I, for one, completely disagree with that thinking. While it would be nice to sign former All-Stars ad-nauseam every offseason, the reality is that that would be bad business in this new NBA. The goal is to try and keep cost down while maintaining a competitive team. If your team does spend into the luxury tax territory, it better be winning. The Thunder have the right components in place to continue winning. The moves they made this offseason were made to keep those components in place. When you start talking about the luxury tax, every dollar counts. And if the Thunder are truly looking to keep both James Harden and Serge Ibaka on the same team as Durant and Westbrook, they are going to have to continue making these cost effective moves. Both Harden and Ibaka will demand deals that get them at least $10+ million per season. And, rightfully so. We’ll be in the luxury tax no matter what, if we keep these 4 players. The payments get more feasible, though, if you are competing for and winning championships.

Another thing that these signings do is maintain the flexibility that Presti loves. These signings not only have low cost-high reward potential, but they are also short term deals. That way, the team isn’t saddled with long-term contracts if the player, in question, either gets injured or doesn’t produce. Also, if someone better comes along, you could cut your losses with the player and attempt to obtain the better option. Cap flexibility is a commodity in the NBA, and Presti is one of the best at maintaining it.

Team USA

As if this offseason hasn’t been crazy enough, you have Team USA preparing for the Olympics in London.

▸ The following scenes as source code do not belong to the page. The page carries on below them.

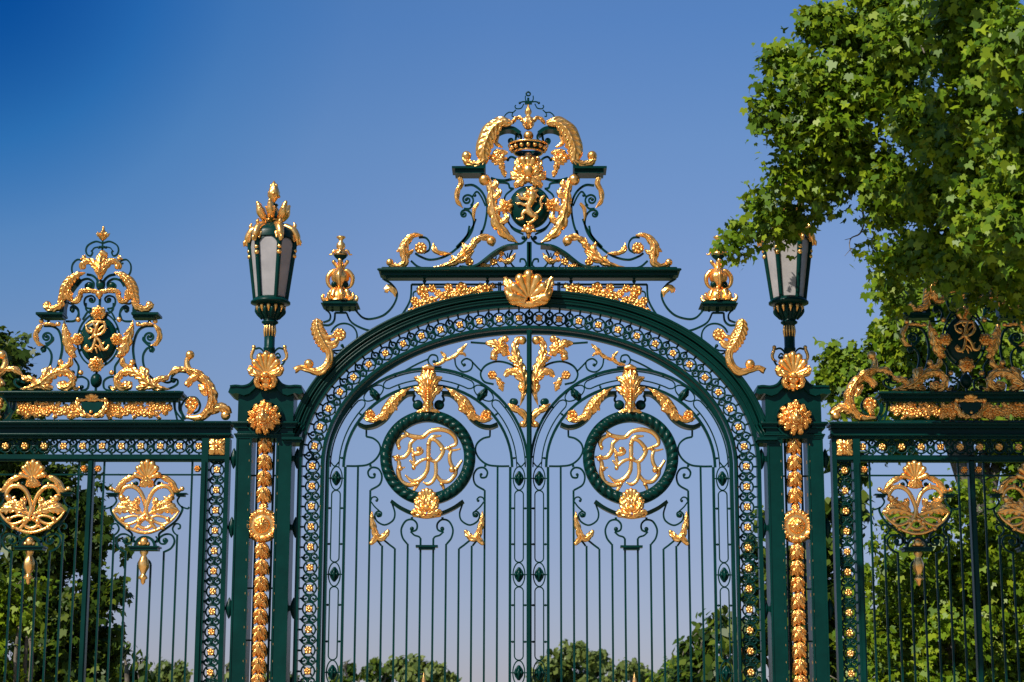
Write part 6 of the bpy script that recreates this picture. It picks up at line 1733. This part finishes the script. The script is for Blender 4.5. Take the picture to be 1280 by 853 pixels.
# =============================================================== CAMERA, LIGHT, SKY
cam = bpy.data.cameras.new('camera'); co = bpy.data.objects.new('camera', cam); COL.objects.link(co)
cam.sensor_width = 36; cam.sensor_fit = 'HORIZONTAL'; cam.lens = F/PW*36; cam.clip_start = .1; cam.clip_end = 5000
Mx = Matrix(((RT.x, UP.x, -_fw.x, CAM.x), (RT.y, UP.y, -_fw.y, CAM.y), (RT.z, UP.z, -_fw.z, CAM.z), (0, 0, 0, 1)))
co.matrix_world = Mx; scene.camera = co
cam.dof.use_dof = True; cam.dof.focus_distance = 25.4; cam.dof.aperture_fstop = 2.8
SD = Vector((-.457, -.585, .669)).normalized()
sun = bpy.data.lights.new('sun', 'SUN'); sun.energy = 5.; sun.angle = rad(.53); sun.color = (1, .93, .82)
so = bpy.data.objects.new('sun', sun); COL.objects.link(so); so.rotation_euler = SD.to_track_quat('Z', 'Y').to_euler()
w = bpy.data.worlds.new('World'); scene.world = w; w.use_nodes = True; nt = w.node_tree
sk = nt.nodes.new('ShaderNodeTexSky'); sk.sky_type = 'NISHITA'; sk.sun_disc = False
sk.sun_elevation = math.asin(SD.z); sk.sun_rotation = math.atan2(SD.x, SD.y)
sk.air_density = 1.; sk.dust_density = .2; sk.ozone_density = 5.
bg = nt.nodes['Background']; bg.inputs['Strength'].default_value = .1
# colour of the clear summer sky: deeper blue above, lavender towards the horizon
tc = nt.nodes.new('ShaderNodeTexCoord'); sx = nt.nodes.new('ShaderNodeSeparateXYZ'); nt.links.new(tc.outputs['Generated'], sx.inputs[0])
rp = ramp(nt, [(0., (.50, .44, .57)), (.043, (.548, .476, .60)), (.09, (.62, .525, .62)), (.163, (.76, .67, .72)), (.235, (.88, .80, .86)), (.30, (.80, .85, .94)), (.36, (.64, .82, 1.))]); nt.links.new(sx.outputs['Z'], rp.inputs[0])
mu = nt.nodes.new('ShaderNodeMixRGB'); mu.blend_type = 'MULTIPLY'; mu.inputs[0].default_value = 1.
nt.links.new(sk.outputs[0], mu.inputs[1]); nt.links.new(rp.outputs[0], mu.inputs[2]); 
# corner vignette put into the sky colour, darkest high on the left
dp = nt.nodes.new('ShaderNodeVectorMath'); dp.operation = 'DOT_PRODUCT'; dp.inputs[1].default_value = (-0.2833, 0.882, 0.3767)
nt.links.new(tc.outputs['Generated'], dp.inputs[0])
dm = nt.nodes.new('ShaderNodeMapRange'); dm.inputs['From Min'].default_value = .95; dm.inputs['From Max'].default_value = 1.; nt.links.new(dp.outputs['Value'], dm.inputs[0])
r3 = ramp(nt, [(.25, (1, 1, 1)), (.60, (.86, .95, .98)), (.80, (.55, .83, .94)), (.91, (.2, .62, .86)), (.99, (.03, .36, .67))]); nt.links.new(dm.outputs[0], r3.inputs[0])
m2 = nt.nodes.new('ShaderNodeMixRGB'); m2.blend_type = 'MULTIPLY'; m2.inputs[0].default_value = 1.
nt.links.new(mu.outputs[0], m2.inputs[1]); nt.links.new(r3.outputs[0], m2.inputs[2]); nt.links.new(m2.outputs[0], bg.inputs[0])
vs = scene.view_settings; vs.view_transform = 'Standard'; vs.look = 'None'; vs.exposure = .31; vs.gamma = 1; vs.use_curve_mapping = False
scene.render.engine = 'CYCLES'
scene.cycles.max_bounces = 6; scene.cycles.transparent_max_bounces = 4
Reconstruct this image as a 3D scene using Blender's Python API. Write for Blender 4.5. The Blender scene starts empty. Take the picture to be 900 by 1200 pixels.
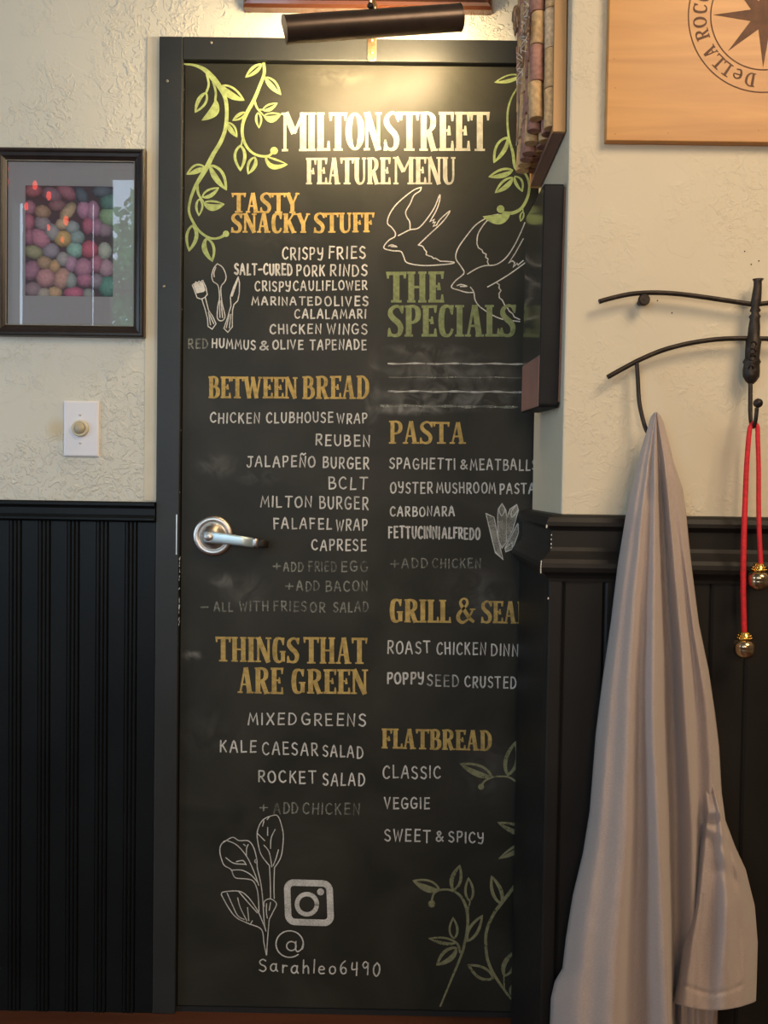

Not only that, but the Thunder has 4 representatives in the Olympics (Kevin Durant, Russell Westbrook, and James Harden for Team USA, and Serge Ibaka for Spain). Durant and Westbrook were near locks to make the team, but Harden was actually a surprise addition after players like Dwayne Wade and Derrick Rose bowed out because of injury. The team torched the Dominican Republic and eeked out a victory against a tough Brazil squad in the US leg of pre-tournament games. After this, it’s across the pond for a couple friendlies and then the real thing. Durant has a possibility of leading the team in scoring, while Westbrook will be the defensive pitbull/offensive sparkplug off the bench. Harden will probably play a role similar to what he does with the Thunder, but to a smaller degree.

As a fan of the game, I love this. Before NBA-TV, the offseason was usually a time to hear about a trade or two, and wait for football season to start. So, even though, this has been a whirlwind offseason, I still appreciate it. When this offseason gets too crazy, I always hark back to the 2011 offseason. Oh, you don’t remember the 2011 offseason? Oh, thats right, because there wasn’t an offseason that year.